IBM Quantum

the roadmap everyone is measured against

3 min readQuantum Explained

Key facts

120Nighthawk
Qubits
218tunable
Couplers
5,000two-qubit gates
Circuit depth
200logical qubits, 2029
Starling
$2bnfederal and private
Foundry
End 2026verified target
Advantage

The roadmap everyone is measured against. Current generation is Nighthawk, a 120-qubit processor with 218 tunable couplers supporting circuits of up to 5,000 two-qubit gates, rising to 7,500 by end-2026 and 10,000 in 2027.

The roadmap everyone measures against

Ask anyone in the field to sketch where quantum computing is heading, and they will most likely reach for a version of IBM’s published schedule. The IBM quantum roadmap has become the reference document against which rivals, investors and government programmes set their own expectations, which is why the company’s tagline of being the roadmap everyone is measured against reads as plain description rather than salesmanship. IBM publishes dated hardware targets years in advance and then reports, in public, how far it has got.

The current hardware

The current generation is Nighthawk, a 120-qubit processor built around 218 tunable couplers. A qubit is the quantum equivalent of a bit, able to hold a blend of nought and one until it is measured; a coupler is the switchable link that lets two qubits interact so that a two-qubit gate, the basic operation of entanglement, can be applied. The more reliable those links, the longer the circuit a machine can run before noise swamps the result. Nighthawk is specified to support circuits of up to 5,000 two-qubit gates, a figure the IBM quantum roadmap expects to raise to 7,500 by the end of 2026 and 10,000 in 2027. Depth of that kind is the practical measure of what a processor can actually compute.

Alongside the workhorse chips sits Loon, an experimental processor built to demonstrate the components of fault tolerance rather than to add raw scale. Every physical qubit is noisy, so a fault-tolerant machine spreads one protected unit of information, a logical qubit, across many physical ones and uses error correction to catch mistakes as they happen. Loon is where those building blocks are being tried in silicon before they are committed to a production design.

The 2029 target

The design they lead to is Starling, the IBM quantum roadmap’s marquee target for 2029: 200 logical qubits able to run more than 100 million operations in a single job. That is the threshold at which a quantum computer stops being a laboratory instrument and starts being useful for problems classical machines cannot reach. Getting there depends on the error-correction work happening on Loon paying off at scale.

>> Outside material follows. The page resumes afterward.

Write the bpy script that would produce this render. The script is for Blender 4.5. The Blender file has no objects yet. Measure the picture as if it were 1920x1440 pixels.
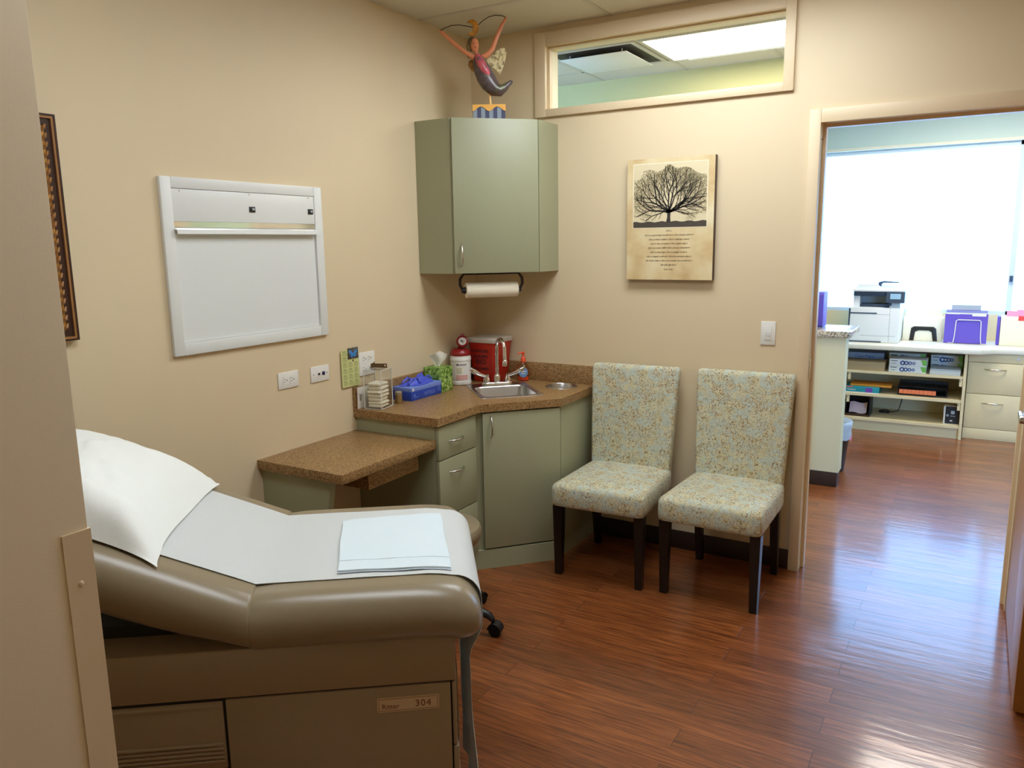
import bpy, bmesh, math, random
from mathutils import Vector, Matrix
from mathutils.geometry import tessellate_polygon
from mathutils import noise as mnoise
random.seed(7)
PI = math.pi
SC = bpy.context.scene
COL = SC.collection

# ------------------------------------------------------------------ materials
def lin(c):
    return tuple(((v/255)/12.92 if v/255 <= .04045 else ((v/255+.055)/1.055)**2.4) for v in c)

def mat(name, rgb, rough=.5, metal=0., noise=0., scale=40., bump=0., bscale=200., spec=.5, coat=0., emit=None, estr=0., lin_in=False, sheen=0.):
    m = bpy.data.materials.new(name); m.use_nodes = True
    nt = m.node_tree; b = nt.nodes['Principled BSDF']
    c = rgb if lin_in else lin(rgb)
    b.inputs['Base Color'].default_value = (*c, 1)
    b.inputs['Roughness'].default_value = rough
    b.inputs['Metallic'].default_value = metal
    b.inputs['Specular IOR Level'].default_value = spec
    b.inputs['Coat Weight'].default_value = coat
    b.inputs['Sheen Weight'].default_value = sheen
    tc = nt.nodes.new('ShaderNodeTexCoord')
    n = nt.nodes.new('ShaderNodeTexNoise'); n.inputs['Scale'].default_value = scale; n.inputs['Detail'].default_value = 3
    nt.links.new(tc.outputs['Object'], n.inputs['Vector'])
    mx = nt.nodes.new('ShaderNodeMix'); mx.data_type = 'RGBA'
    mx.inputs[6].default_value = (*[v*(1-noise) for v in c], 1); mx.inputs[7].default_value = (*[min(1, v*(1+noise)) for v in c], 1)
    nt.links.new(n.outputs['Fac'], mx.inputs[0]); nt.links.new(mx.outputs[2], b.inputs['Base Color'])
    if bump:
        n2 = nt.nodes.new('ShaderNodeTexNoise'); n2.inputs['Scale'].default_value = bscale; n2.inputs['Detail'].default_value = 2
        nt.links.new(tc.outputs['Object'], n2.inputs['Vector'])
        bp = nt.nodes.new('ShaderNodeBump'); bp.inputs['Strength'].default_value = bump; bp.inputs['Distance'].default_value = .002
        nt.links.new(n2.outputs['Fac'], bp.inputs['Height']); nt.links.new(bp.outputs['Normal'], b.inputs['Normal'])
    if emit:
        b.inputs['Emission Color'].default_value = (*emit, 1); b.inputs['Emission Strength'].default_value = estr
    return m

def glassy(name, tint=(1, 1, 1), rough=.02, ior=1.5, mixw=1.):
    m = bpy.data.materials.new(name); m.use_nodes = True
    nt = m.node_tree; nt.nodes.remove(nt.nodes['Principled BSDF'])
    out = nt.nodes['Material Output']
    t = nt.nodes.new('ShaderNodeBsdfTransparent'); t.inputs['Color'].default_value = (*tint, 1)
    g = nt.nodes.new('ShaderNodeBsdfGlossy'); g.inputs['Roughness'].default_value = rough
    f = nt.nodes.new('ShaderNodeFresnel'); f.inputs['IOR'].default_value = ior
    mx = nt.nodes.new('ShaderNodeMixShader')
    ge = nt.nodes.new('ShaderNodeNewGeometry'); mu = nt.nodes.new('ShaderNodeMath'); mu.operation = 'MULTIPLY'
    sb = nt.nodes.new('ShaderNodeMath'); sb.operation = 'SUBTRACT'; sb.inputs[0].default_value = 1
    nt.links.new(ge.outputs['Backfacing'], sb.inputs[1]); nt.links.new(f.outputs[0], mu.inputs[0]); nt.links.new(sb.outputs[0], mu.inputs[1])
    nt.links.new(mu.outputs[0], mx.inputs[0]); nt.links.new(t.outputs[0], mx.inputs[1]); nt.links.new(g.outputs[0], mx.inputs[2])
    nt.links.new(mx.outputs[0], out.inputs['Surface'])
    return m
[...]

Nearer term, IBM has committed publicly to demonstrating verified quantum advantage by the end of 2026, meaning a computation that a quantum machine performs and that a classical computer can confirm was genuinely hard to reproduce. The word verified carries weight, because earlier advantage claims across the industry have often been walked back once classical methods caught up. To its credit, IBM runs an open community tracker so that any such claim can be contested in public rather than taken on trust, a stance that fits a company whose whole strategy rests on the credibility of its published dates. Readers new to the underlying ideas may find our quantum explainers a useful companion here.

Beyond the processors

The ambition is not confined to the processors themselves. IBM is spinning off what it describes as America’s first dedicated quantum chip foundry, backed by $2bn in combined federal and private funding, an attempt to secure domestic manufacturing for a technology that has so far depended on a handful of specialist fabrication lines. The move reads as a bet that whoever controls the supply chain will shape the next decade of the field.

The company is also exporting the hardware. It is commissioning one of India’s first physical quantum computers in Amaravati, due by September 2026, a Quantum System Two housing a 156-qubit Heron processor. Placing full systems in new national programmes turns the schedule from a corporate plan into shared infrastructure that others build upon.

What to watch

What to watch over the next eighteen months is simple enough to state and hard to achieve: whether the verified-advantage claim lands on time, whether Nighthawk’s gate depth climbs as promised, and whether Loon’s fault-tolerance components mature fast enough to keep Starling on track for 2029. Each is a checkable milestone on a public IBM quantum roadmap, and each will tell the rest of the sector whether the schedule everyone measures against is holding.